My faith is not the Jordan-esque finish with an acrobatic shot from the free throw line to win the championship. It is the average layup that sends me into overtime so I have another shot at it.

My faith is not a guarantee that I will not fail, fall, screw up, or sin. Its my faith that fills my heart with the knowledge that He is enough for me and all that I need.

My faith is not a system of belief to answer my longing for the divine. It is just Jesus.

My faith is not the solution or the answer to the questions that plague me...or should I say haunt me...

My faith forces me to find them.
jonathan

hey...
you said:
'My faith is not a system of belief to answer my longing for the divine. It is just Jesus'. and it got me thinking.

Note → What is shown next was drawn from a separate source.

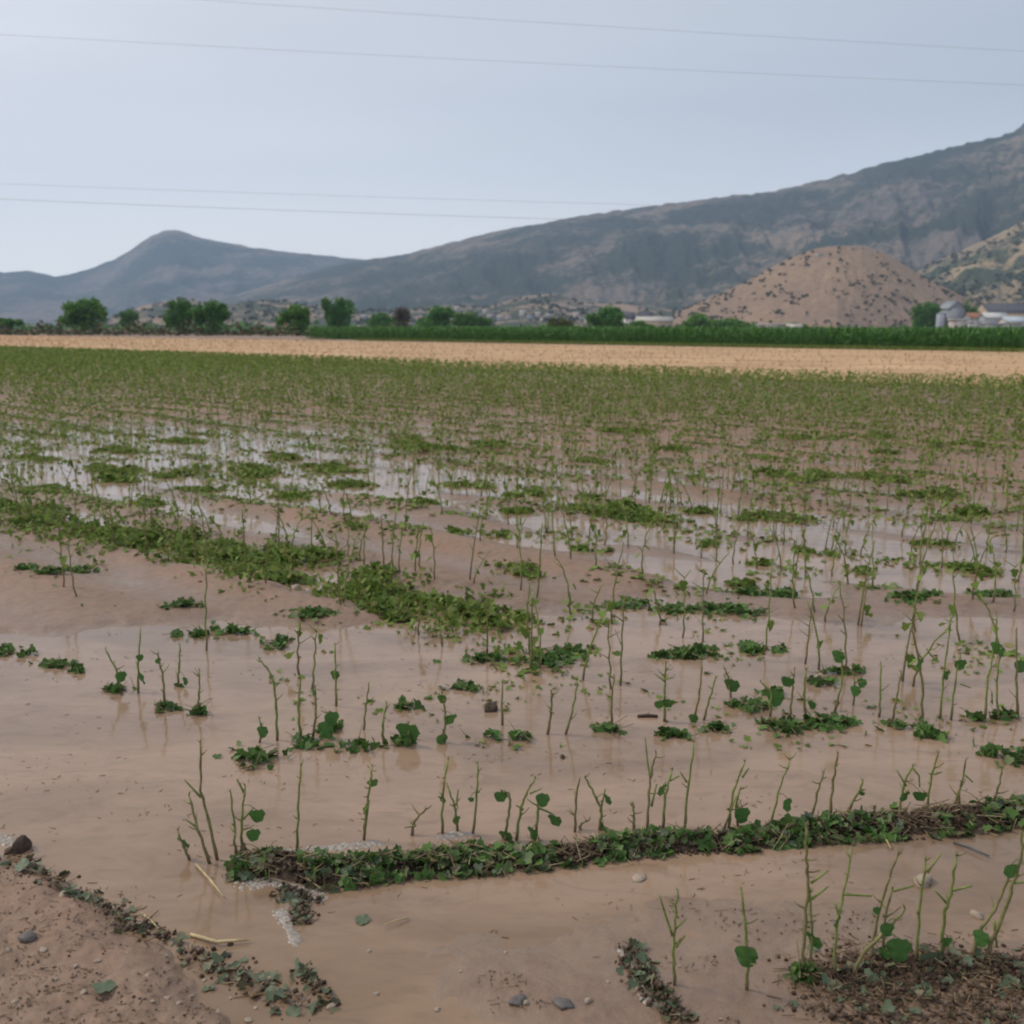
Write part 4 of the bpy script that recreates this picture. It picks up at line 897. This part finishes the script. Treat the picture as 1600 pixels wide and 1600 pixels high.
# ------------------------------------------------------------------ trees
M_BARK = plain('tree_bark', (.10, .075, .055), .85, .3, 3)
def foliage(name, lo, mid, hi): return islandmat(name, [(0, lo), (.5, mid), (1, hi)], .65, .15, .25)
FOL = dict(dark=foliage('dark_foliage', (.045, .115, .024), (.085, .215, .042), (.14, .30, .06)), mid=foliage('green_foliage', (.06, .14, .025), (.115, .25, .042), (.18, .34, .06)),
           olive=foliage('olive_foliage', (.08, .09, .03), (.13, .15, .045), (.19, .20, .07)), brown=foliage('brown_foliage', (.07, .05, .035), (.12, .09, .065), (.17, .13, .095)))
def tree(px, ytop, wpx, D, kind, label, lean=0.0, seed=0, name='tree', low=.0):
    q = np.random.default_rng(300+seed); c = AT(px, 515, D); top = AT(px, ytop, D)[2]; wid = wpx*D/F; hgt = top
    t = thing(name, (c[0], D, 0), label, 'tree', 'trees along the far field edge')
    tr = MB(); th = hgt*.5
    tr.tube([(0, 0, -.2), (lean*.1*hgt, 0, th*.4), (lean*.25*hgt, .1, th), (lean*.42*hgt, .0, hgt*.82)], [hgt*.030, hgt*.024, hgt*.016, hgt*.004], 8)
    lobes = []; nl = 13
    for k in range(nl):
        z = hgt*q.uniform(.30, .80); wz = math.sin(math.pi*min(1, max(.12, (z/hgt-low)/(1.05-low))))**.6
        x = q.uniform(-1, 1)*wid*.40*wz+lean*z*.5; y = q.uniform(-1, 1)*wid*.36*wz
        rx = wid*q.uniform(.11, .22); lobes.append((x, y, z, rx, rx, min(hgt*q.uniform(.13, .22), hgt-z)))
        a = np.array([lean*.2*hgt, 0, th*q.uniform(.5, 1)]); e = np.array([x, y, z]); tr.tube([a, (a+e)/2+np.array([0, 0, -.04*hgt]), e], [hgt*.010, hgt*.007, hgt*.003], 5)
    lobes.append((lean*hgt*.42, 0, hgt*.80, wid*.22, wid*.22, hgt*.2)); lobes.append((lean*hgt*.2, 0, hgt*.42, wid*.34, wid*.32, hgt*.24)); lobes.append((0, 0, hgt*.2, wid*.36, wid*.32, hgt*.2)); lobes.append((lean*hgt*.3, 0, hgt*.62, wid*.26, wid*.26, hgt*.2))
    tr.build('trunk', M_BARK, t, True)
    PP = []
    for (x, y, z, a, b_, c_) in lobes:
        m_ = int(340); d = q.normal(0, 1, (m_, 3)); d /= np.linalg.norm(d, axis=1)[:, None]; rr_ = q.random(m_)**.45*(1+.12*q.normal(0, 1, m_))
        PP.append(np.array([x, y, z])+d*rr_[:, None]*np.array([a, b_, c_]))
    PP = np.concatenate(PP); PP = PP[PP[:, 2] > hgt*low*.6]; k_ = len(PP)
    V, Fq = scatter(QUADV, QUADF, PP, q.uniform(.020, .05, k_)*wid, euler_mats(q.uniform(0, 6.28, k_), q.normal(0, .8, k_), q.normal(0, .8, k_)))
    link('crown', V, Fq, FOL[kind], t)
TREES = [
 (2, 496, 56, 300, 'dark', 'dark bush cut by the left picture edge', 0), (138, 464, 72, 300, 'mid', 'broad round green tree, leftmost full tree of the field edge', 0),
 (203, 482, 34, 420, 'dark', 'small dark tree right of the broad round one', 0), (288, 464, 50, 262, 'dark', 'dark leaning tree, left one of the close pair', -.12),
 (335, 467, 56, 258, 'dark', 'rounded dark tree, right one of the close pair', -.05), (463, 474, 56, 250, 'mid', 'bright green round tree at the left end of the maize', 0),
 (532, 462, 54, 330, 'dark', 'tall dark tree just behind the left end of the maize', -.05), (598, 488, 52, 420, 'dark', 'low dull bush right of the tall dark tree', 0),
 (628, 478, 34, 430, 'brown', 'reddish brown dry tree behind the maize', 0), (683, 478, 62, 360, 'dark', 'wide dark tree right of the reddish one', 0),
 (736, 486, 56, 400, 'dark', 'low spreading dark tree right of the wide dark one', 0), (876, 495, 46, 330, 'olive', 'yellow green bush above the middle of the maize', 0),
 (948, 478, 72, 330, 'dark', 'large dark tree beside the white house', 0), (1092, 489, 62, 420, 'mid', 'round green tree at the left foot of the bare hill', 0),
 (1140, 497, 62, 440, 'mid', 'low green bush right of the round tree at the hill foot', 0), (1447, 470, 46, 470, 'dark', 'dark tree beside the grey silo', 0),
 (1508, 468, 34, 620, 'dark', 'dark tree behind the grey gabled barn', 0), (1000, 500, 40, 345, 'mid', 'small green bush in front of the white house', 0), (1240, 504, 40, 420, 'mid', 'tiny green bush by the white low sheds', 0),
]
for k, (a, yt, wp, D, kd, lb, ln) in enumerate(TREES): tree(a, yt, wp, D, kd, lb, ln, k)
# low scrub of the far field edge and far wooded plain
n_ = 8000; t = nrg.uniform(-400, 640, n_); D = nrg.uniform(232, 330, n_); cl_ = vn(t/22, D/30, 66)
q = np.stack([(t-800)/F*D/math.cos(P), D, nrg.random(n_)*(.5+3.6*cl_**2)], -1)
V1 = scatter(QUADV, QUADF, q, nrg.uniform(.3, .8, n_), euler_mats(nrg.uniform(0, 6.28, n_), nrg.normal(0, .8, n_), nrg.normal(0, .8, n_)))
tag(link('undergrowth', *V1, islandmat('scrub_mix', [(0, (.03, .045, .015)), (.5, (.065, .075, .03)), (.8, (.13, .10, .05)), (1, (.20, .14, .08))], .8, .2)), 'low brown and green scrub along the far edge of the stubble', 'undergrowth', kind='stuff')
n_ = 9000; t = nrg.uniform(-500, 1500, n_); D = nrg.uniform(600, 1050, n_); cl_ = vn(t/14, D/60, 67)
keep = (cl_ > .45); t, D, cl_ = t[keep], D[keep], cl_[keep]; n_ = len(t)
q = np.stack([(t-800)/F*D/math.cos(P), D, nrg.random(n_)*(2+9*(cl_-.4))], -1)
V1 = scatter(QUADV, QUADF, q, nrg.uniform(1.2, 2.6, n_), euler_mats(nrg.uniform(0, 6.28, n_), nrg.normal(0, .8, n_), nrg.normal(0, .8, n_)))
tag(link('treeline', *V1, FOL['dark']), 'far line of hazy trees on the plain under the mountains', 'trees', kind='stuff')

# ------------------------------------------------------------------ buildings
MW = {k_: plain('wall_'+k_, c_, .8, .12, .4) for k_, c_ in dict(white=(.50, .49, .48), grey=(.27, .285, .31), tan=(.45, .36, .26), pale=(.46, .42, .38), dark=(.08, .08, .10), orange=(.26, .12, .07), blue=(.40, .46, .50), brown=(.20, .14, .11), steel=(.33, .35, .39)).items()}
M_GLASS = plain('dark_opening', (.05, .06, .07), .2, .1)
def house(px, wpx, ytop, D, depth, wall, roof, label, style='gable', rise=.28, z0=None, nwin=3, ang=0.0, name='house', cat_='building', group=None, door=True):
    w_ = wpx*D/F; c = AT(px, 515, D); zb = 0.0 if z0 is None else z0; top = AT(px, ytop, D)[2]-zb; rh = top*rise; hw = top-rh
    t = thing(name, (c[0], D, zb), label, cat_, group); t.rotation_euler.z = ang
    k = MB(); k.box((0, depth/2, hw/2-.5), (w_, depth, hw+1)); 
    if style == 'gable_end':
        k.add([(-w_/2, 0.001, hw), (w_/2, 0.001, hw), (0, 0.001, top), (-w_/2, depth-.001, hw), (w_/2, depth-.001, hw), (0, depth-.001, top)], [(0, 1, 2), (3, 5, 4)])
    elif style == 'gable':
        k.add([(-w_/2+.001, 0, hw), (-w_/2+.001, depth, hw), (-w_/2+.001, depth/2, top), (w_/2-.001, 0, hw), (w_/2-.001, depth, hw), (w_/2-.001, depth/2, top)], [(0, 2, 1), (3, 4, 5)])
    k.build('wall', MW[wall], t)
    r_ = MB(); o = .5; th = .25
    if style == 'gable_end': prof = [(-w_/2-o, hw-o*rh/(w_/2)), (0, top), (w_/2+o, hw-o*rh/(w_/2))]; ax = 0
    elif style == 'gable': prof = [(-o, hw-o*rh/(depth/2)), (depth/2, top), (depth+o, hw-o*rh/(depth/2))]; ax = 1
    else: prof = [(-w_/2-o, hw), (w_/2+o, hw+.05)]; ax = 0; th = max(rh, .3)
    for (u1, z1), (u2, z2) in zip(prof[:-1], prof[1:]):
        if ax == 0: ve = [(u1, -o, z1), (u2, -o, z2), (u2, depth+o, z2), (u1, depth+o, z1)]
        else: ve = [(-w_/2-o, u1, z1), (w_/2+o, u1, z1), (w_/2+o, u2, z2), (-w_/2-o, u2, z2)]
        ve = [(a, b_, z+.02) for a, b_, z in ve]; r_.add(ve+[(a, b_, z+th) for a, b_, z in ve], [(0, 3, 2, 1), (4, 5, 6, 7), (0, 1, 5, 4), (1, 2, 6, 5), (2, 3, 7, 6), (3, 0, 4, 7)])
    r_.build('roof', MW[roof], t)
    for q in range(nwin):
        x = -w_/2+w_*(q+.5)/nwin
        if door and q == nwin//2:
            d_ = MB(); d_.box((x, -.03, min(hw*.36, 1.6)), (min(1.6, w_/nwin*.5), .08, min(hw*.72, 3.2))); d_.build('door', MW['brown'], t)
        else:
            d_ = MB(); d_.box((x, -.03, hw*.58), (min(1.6, w_/nwin*.5), .08, min(1.4, hw*.32))); d_.build('window', M_GLASS, t)
    return t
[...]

there seem to be two schools of thought operating within N. American Xianity at the moment. in one, we see an obvious emphasis placed on evaulation and reevaluation of both historical and biblical orthodoxy...with emphasis placed on attempts to be 'authentic' and 'true' to 'just Jesus' AND to interpreting/presenting Him to our culture. in the other, we see an obvious emphasis placed on evaluation and reevaluation of both historical and biblical orthodoxy...with the result being a reaffirmation of 'the system of belief' and a desire to remain 'true' to the fundamental assertions made by reformed theologians.

i want my faith to be 'just jesus'...but i CANNOT get away from both historical traditions about who jesus was or my own 'shoeboxes' that i've been given to carry him in. and while somedays i'm frustrated by those who balk at asking questions about interpretation/theology/application because of their belief/fear that we may end up compromising...i'm also struck on other days by a sense that my questioning will lead to an undermining of belief in my life and the lives of others.

maybe it's just my studies that get me thinking like this. i wonder sometimes if all believers listened to what i listen to, would belief still remain? the reality is that many of us believe/trust in the system of Xianity MORE than the revelation of jesus. and that system has significant 'flaws' and inconsistencies. my studies are a series of questions launched at that system; some days the questioning spawns greater faith [because questioning is healthy]...and on others, i'm left wondering if i haven't crossed some line.

do we not ask questions because we're afraid of the answers? are some questions off-limits? how much of our 'system of belief' is actually a well-charted course toward the essence of who jesus calls us to be?

which leads me to say...
My faith is at times a sturdy ship...powered by unseen winds and aimed at new discovery. And at other times it is a shattered piece of timber i barely cling to...a life 'preserver'...tossed and drowned in a rain-drenched sea.

some thoughts. sw

THE conversation

Scott and I are constantly in a conversation. Giggling. Glaring. Dozing. Dreaming or sipping...wrestling with a thought, an idea or the possibility of one.
In the middle of one of these conversations Scott suggested we go global. You know, publish our brilliance...just kidding. He did suggest that we invite others into our conversation.

About what specifically, you ask?

Well...Everything. In his words, "an expression of the journey we (our community) are on...and an expression of the journey we (you and i) are on. and i think we could blog both the theological...historical...cultural...marital...and the sportsical."


So...welcome to the conversation. Join in. And feel free to add, subtract, agree and/or disagree. But please, make sure you do it with a cup of strong coffee in hand(we will allow for substitutes...as long as they have nothing to do with Tim Hortons - for our american friends this is a euphemism for really poor coffee. Our euphemism. Cuz there is actually a company that makes scads of money shamelessly selling this liquid lie).

One more thing. Please don't feel the need to sound smart, coherent, chic or 'hip'. Just journey with us...towards more of Jesus. If something that is said truly sounds like the product of a little too much sumpin sumpin rolled in some tobaccy paper...well, call it like you see it. Chuckle.

Pursuing Him...or in the words of our friend Kim: Go God!